Hay mucho tráfico y un cartel indicador que inevitablemente llama mi atención cada vez que recorro este tramo de la autovía. Está situado a una treintena de kilómetros de Aranda de Duero, en el camino hacia Lerma. "Cilleruelo de Abajo. Estación de F. C." dice el cartel. Una más de las que levantaron los presos políticos en la década de los cuarenta en esta línea olvidada que recorre la espina dorsal de la Castilla reivindicada por los Carretero: la línea Madrid-Burgos-Irún. Tengo prisa pero muevo con rapidez los dedos de mi mano derecha. Ahora el tic-tac del indicador del vehículo interrumpe el sopor azul de la tarde. Altas nubes se estrellan a lo lejos contra los oscuros picachos del Guadarrama. Pronto el asfalto se convierte en pista de tierra. Cambio con dejadez la placidez del asfalto por la irregular herida parcheada de la arena. Estamos en la provincia de Burgos. La estación es una ruina. Alguien cerró hace tiempo las puertas y ventanas de su planta baja pero no sirvió de mucho, los vándalos han abierto boquetes en sus muros, garabateado en las paredes mensajes indescifrables. Lo mismo ocurre con los edificios aledaños, varados en el desasosiego y la dejadez. Bajo a la plataforma. Dos vías muestran el orín del óxido, el abandono de las instalaciones.
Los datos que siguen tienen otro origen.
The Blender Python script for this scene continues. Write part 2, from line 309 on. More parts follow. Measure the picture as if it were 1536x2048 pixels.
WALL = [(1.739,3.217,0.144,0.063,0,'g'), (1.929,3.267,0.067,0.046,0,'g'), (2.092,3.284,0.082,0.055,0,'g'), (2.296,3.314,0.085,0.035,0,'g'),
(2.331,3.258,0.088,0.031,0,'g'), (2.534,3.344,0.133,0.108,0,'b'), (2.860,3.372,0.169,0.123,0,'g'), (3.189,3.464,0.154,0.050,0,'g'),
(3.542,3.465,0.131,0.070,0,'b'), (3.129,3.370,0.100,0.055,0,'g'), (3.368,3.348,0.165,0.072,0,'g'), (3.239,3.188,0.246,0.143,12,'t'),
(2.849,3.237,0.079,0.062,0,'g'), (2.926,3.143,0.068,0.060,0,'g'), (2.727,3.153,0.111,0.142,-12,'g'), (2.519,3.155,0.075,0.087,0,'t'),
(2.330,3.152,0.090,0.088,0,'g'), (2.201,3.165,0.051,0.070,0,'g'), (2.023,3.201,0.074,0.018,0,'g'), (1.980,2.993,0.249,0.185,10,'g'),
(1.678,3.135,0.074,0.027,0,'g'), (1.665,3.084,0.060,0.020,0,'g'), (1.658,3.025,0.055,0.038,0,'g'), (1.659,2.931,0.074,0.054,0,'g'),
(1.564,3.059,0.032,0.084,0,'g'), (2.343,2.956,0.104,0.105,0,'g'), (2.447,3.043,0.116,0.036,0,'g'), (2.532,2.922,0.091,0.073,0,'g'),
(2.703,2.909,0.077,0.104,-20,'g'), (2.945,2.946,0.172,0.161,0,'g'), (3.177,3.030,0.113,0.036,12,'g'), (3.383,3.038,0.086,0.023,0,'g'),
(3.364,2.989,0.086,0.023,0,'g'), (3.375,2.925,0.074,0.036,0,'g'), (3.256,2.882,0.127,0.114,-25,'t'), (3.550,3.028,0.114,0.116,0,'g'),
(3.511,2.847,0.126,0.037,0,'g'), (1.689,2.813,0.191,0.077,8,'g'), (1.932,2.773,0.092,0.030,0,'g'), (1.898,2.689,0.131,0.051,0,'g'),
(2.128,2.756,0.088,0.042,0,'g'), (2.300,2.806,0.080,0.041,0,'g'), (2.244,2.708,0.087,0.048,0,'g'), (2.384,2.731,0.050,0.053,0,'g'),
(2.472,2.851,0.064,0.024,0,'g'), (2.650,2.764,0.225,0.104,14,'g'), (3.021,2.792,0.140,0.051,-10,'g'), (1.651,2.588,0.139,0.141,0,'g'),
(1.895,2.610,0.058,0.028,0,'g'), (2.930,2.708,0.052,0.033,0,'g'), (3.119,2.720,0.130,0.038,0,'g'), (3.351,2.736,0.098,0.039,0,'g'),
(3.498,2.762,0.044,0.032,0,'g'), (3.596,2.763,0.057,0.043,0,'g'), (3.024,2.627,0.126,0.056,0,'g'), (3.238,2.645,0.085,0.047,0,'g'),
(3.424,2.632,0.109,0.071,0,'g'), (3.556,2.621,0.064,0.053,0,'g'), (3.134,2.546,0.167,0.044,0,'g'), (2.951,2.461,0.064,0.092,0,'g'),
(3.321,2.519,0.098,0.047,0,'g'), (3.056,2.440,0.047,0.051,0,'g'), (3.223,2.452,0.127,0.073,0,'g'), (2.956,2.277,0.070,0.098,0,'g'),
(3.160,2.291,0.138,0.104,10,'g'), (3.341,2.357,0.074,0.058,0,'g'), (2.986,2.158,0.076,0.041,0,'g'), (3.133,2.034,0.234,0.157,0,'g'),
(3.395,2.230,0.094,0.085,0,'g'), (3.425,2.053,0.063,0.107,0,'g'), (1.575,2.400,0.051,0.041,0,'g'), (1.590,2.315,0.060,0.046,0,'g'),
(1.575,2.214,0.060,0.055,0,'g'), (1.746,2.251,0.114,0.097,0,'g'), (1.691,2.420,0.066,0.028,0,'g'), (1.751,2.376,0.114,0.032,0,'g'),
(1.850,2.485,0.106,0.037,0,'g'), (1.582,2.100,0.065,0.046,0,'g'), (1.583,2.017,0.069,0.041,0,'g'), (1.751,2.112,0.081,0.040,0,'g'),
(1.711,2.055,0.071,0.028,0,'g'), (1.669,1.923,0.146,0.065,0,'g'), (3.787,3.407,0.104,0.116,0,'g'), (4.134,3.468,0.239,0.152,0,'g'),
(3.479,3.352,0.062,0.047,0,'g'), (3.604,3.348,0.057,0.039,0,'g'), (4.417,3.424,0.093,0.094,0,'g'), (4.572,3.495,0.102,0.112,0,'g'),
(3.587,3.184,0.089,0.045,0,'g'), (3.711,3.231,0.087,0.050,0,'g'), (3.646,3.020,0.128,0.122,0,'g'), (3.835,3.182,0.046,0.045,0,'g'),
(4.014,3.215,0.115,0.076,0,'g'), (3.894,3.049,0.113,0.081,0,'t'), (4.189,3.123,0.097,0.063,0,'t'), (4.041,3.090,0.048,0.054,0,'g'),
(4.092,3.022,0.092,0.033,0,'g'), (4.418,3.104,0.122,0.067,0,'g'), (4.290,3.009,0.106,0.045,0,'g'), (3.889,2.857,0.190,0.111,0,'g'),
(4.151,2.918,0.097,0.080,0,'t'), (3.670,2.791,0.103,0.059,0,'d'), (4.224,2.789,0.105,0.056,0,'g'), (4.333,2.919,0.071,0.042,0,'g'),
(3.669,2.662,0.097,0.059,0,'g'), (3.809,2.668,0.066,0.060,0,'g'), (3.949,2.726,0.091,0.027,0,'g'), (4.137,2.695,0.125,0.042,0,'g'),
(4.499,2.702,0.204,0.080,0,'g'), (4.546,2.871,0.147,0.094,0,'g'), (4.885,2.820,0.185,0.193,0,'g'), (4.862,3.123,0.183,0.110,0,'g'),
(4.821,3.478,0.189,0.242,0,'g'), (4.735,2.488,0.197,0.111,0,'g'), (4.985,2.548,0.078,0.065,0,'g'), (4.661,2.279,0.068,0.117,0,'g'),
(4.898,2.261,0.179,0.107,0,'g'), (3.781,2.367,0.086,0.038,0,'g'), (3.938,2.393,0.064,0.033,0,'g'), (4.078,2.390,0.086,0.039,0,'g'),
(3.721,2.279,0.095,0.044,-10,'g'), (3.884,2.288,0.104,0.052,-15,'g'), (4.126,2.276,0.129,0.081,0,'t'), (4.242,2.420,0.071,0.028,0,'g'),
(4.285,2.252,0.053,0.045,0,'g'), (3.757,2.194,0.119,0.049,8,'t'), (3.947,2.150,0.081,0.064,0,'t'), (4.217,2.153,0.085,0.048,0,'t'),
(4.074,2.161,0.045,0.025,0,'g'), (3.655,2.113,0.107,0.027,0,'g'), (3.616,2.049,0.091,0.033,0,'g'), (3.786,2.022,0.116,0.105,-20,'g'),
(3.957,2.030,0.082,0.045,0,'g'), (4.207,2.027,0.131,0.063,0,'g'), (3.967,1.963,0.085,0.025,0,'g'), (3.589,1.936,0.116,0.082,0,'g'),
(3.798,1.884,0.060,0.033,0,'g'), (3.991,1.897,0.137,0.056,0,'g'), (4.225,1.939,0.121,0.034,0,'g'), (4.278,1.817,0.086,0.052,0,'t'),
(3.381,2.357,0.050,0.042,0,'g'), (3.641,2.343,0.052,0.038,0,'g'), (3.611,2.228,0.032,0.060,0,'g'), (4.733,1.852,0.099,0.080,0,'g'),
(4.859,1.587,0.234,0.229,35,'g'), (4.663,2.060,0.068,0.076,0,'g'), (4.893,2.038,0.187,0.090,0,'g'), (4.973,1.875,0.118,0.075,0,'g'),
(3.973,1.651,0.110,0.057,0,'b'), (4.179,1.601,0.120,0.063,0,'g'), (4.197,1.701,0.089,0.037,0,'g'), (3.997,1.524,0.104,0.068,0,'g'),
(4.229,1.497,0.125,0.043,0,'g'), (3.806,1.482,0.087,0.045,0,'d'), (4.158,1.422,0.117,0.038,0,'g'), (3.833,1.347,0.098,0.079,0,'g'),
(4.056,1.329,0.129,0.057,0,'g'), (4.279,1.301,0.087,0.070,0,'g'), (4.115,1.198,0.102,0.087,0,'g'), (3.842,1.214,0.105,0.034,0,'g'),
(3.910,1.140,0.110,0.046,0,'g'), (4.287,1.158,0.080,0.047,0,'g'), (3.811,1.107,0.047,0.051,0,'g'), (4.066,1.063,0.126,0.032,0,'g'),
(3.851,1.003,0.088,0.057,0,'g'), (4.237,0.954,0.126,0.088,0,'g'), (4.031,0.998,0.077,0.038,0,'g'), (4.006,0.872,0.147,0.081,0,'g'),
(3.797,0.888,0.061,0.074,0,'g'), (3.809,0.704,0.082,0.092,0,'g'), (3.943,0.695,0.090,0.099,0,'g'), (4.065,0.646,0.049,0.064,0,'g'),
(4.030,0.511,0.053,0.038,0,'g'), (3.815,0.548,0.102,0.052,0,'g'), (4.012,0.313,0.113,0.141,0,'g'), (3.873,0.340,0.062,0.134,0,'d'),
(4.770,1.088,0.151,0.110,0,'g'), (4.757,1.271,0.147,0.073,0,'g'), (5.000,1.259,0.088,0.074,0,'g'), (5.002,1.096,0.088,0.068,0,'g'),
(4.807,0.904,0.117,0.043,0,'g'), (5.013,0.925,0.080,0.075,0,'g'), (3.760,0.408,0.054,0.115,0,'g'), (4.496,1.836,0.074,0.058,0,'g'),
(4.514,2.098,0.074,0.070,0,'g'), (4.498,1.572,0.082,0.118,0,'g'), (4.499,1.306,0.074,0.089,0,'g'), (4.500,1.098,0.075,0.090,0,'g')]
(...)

La tercera, la más alejada a la vieja estación, conserva el acerado brillo que provoca el paso continuado de los trenes. Me estremezco recordando algunos pasajes de Trenes en la niebla, la novela que hace dos años publicó en Espasa Manuel Rico. El sol se estira en la meseta agostada. Las nubes barruntan el otoño. Sólo se escucha, a lo lejos, el ruido de los camiones que transitan por la autovía. Me apresuro a volver a casa. Atrás reverbera el silencio.